I hope you’re saying no, because such a society would be dreadfully unimaginative and guilty of the same failures as the pre-flu society. Yet much of The Stand amounts to just that: the reinstitution of the fallen American society. It’s such a bummer! The reason I love post-apocalyptic stories is that they amount to a reset button, a perfect juncture to objectively criticize past societal failings and progress to a more advanced state. Characters in The Stand don’t treat it that way; rather they simply revert to a previous state. I think that reversion is a bit unrealistic. Why would the women of The Stand fall back to their inferior position? Wouldn’t they view this as a chance for equality?

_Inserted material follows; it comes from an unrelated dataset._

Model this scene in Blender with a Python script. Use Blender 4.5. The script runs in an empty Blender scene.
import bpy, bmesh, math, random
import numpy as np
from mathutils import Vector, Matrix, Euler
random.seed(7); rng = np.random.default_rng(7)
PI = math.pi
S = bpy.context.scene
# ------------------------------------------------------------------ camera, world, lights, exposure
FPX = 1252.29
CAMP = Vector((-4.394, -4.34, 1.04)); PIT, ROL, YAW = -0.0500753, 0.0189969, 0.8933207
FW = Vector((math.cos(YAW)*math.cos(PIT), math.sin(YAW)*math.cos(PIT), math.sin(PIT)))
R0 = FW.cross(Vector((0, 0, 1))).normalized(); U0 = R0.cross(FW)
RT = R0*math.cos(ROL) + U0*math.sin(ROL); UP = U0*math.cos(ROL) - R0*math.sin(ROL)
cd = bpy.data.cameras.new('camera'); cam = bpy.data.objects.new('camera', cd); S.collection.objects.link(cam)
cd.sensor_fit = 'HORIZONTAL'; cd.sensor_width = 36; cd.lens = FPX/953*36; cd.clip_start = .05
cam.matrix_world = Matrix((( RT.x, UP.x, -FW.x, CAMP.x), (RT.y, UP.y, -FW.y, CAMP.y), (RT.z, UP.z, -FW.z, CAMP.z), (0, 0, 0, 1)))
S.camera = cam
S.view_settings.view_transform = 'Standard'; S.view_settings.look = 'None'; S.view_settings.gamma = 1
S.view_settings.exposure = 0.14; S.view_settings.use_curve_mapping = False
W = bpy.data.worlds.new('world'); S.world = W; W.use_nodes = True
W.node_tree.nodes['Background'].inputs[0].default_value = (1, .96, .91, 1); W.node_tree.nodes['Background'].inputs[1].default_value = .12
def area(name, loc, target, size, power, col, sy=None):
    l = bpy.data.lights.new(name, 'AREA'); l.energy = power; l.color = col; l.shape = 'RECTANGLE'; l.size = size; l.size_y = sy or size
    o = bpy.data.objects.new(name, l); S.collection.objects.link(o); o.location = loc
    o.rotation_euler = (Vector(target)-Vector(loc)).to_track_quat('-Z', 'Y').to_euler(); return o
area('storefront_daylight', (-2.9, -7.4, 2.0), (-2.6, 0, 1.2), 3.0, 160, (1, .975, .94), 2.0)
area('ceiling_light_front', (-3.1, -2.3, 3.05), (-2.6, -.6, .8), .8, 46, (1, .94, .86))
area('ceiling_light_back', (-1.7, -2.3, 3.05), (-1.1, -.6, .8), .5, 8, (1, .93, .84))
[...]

The women of The Stand remain oppressed, however, and nothing changes for the better.
Now this static social state may be due to King’s overall thesis in writing this book. He seems to suggest that many humans are inherently bad and as a result, there will never be a perfect human society, superflu reset button or no. But I don’t know if I accept his thesis because his plot never explored all the possible scenarios. We never get to see the people negotiate a new social contract and emerge from the State of Nature; the “new” society they create is already social and inherits all the faults of the old.
Ensconced somewhere in these 1300 pages is a good book. A very very good book with a fascinating overarching idea. Unfortunately, everything positive you can take out of this reading experience is slathered in deadly flu microbes, meaning it’s impossible to find these positive aspects without suffering a little. In the end, The Stand is just too much. There’s too much exposition, too much denouement, too many characters, too many logical flaws; and all of this is for one interesting idea that is not sufficiently investigated.